Although male millennials are currently most active in taking advantage of the tax-free products, there has been a 20% increase in the number of trades made by younger women in the last year.

The Share Centre, investment research analyst, Graham Spooner, said: “The data analysed indicates that there seems to be no middle ground for millennials.

“Generally, as a group they are becoming more adventurous with their spending, perhaps indicating the adage of their generation, ‘you only live once’ is coming through to their investing portfolios.

“Millennials are investing in well-known, recognisable and income generating FTSE 100 companies and then going straight to the other end of the spectrum and punting on much more extreme smaller and higher risk companies.”

The research involved analysing data based on the number of trades made by millennials in ISAs between 1 January and 21 February 2016, and the same period of time this year.

It was found that there has been a 60/40 split between the top ten traded companies invested in by both genders so far in 2017, favouring small companies – demonstrating an increased appetite for higher risk.

Male millennials are tending to opt for companies in the mining and commodities sectors, while females are more likely to invest in a diverse range of smaller companies, such as gold miner Centamin and the Card Factory, although it is expected that these high-risk strategies are unlikely to last.

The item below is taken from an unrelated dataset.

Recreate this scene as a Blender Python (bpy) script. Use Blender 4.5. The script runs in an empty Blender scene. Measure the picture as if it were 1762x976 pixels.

“As is life, millennials will one day be considered ‘middle-aged’ and may perhaps begin to question whether this strategy will continue to pay off.

“When thinking about their future, and of course if they decide to move towards a more balanced portfolio, I would suggest that mid-cap companies could be the answer.

“As the blue chips of the future, mid-caps could provide millennials not only with growth potential but the element of risk that they are clearly craving, without going to the extremes.”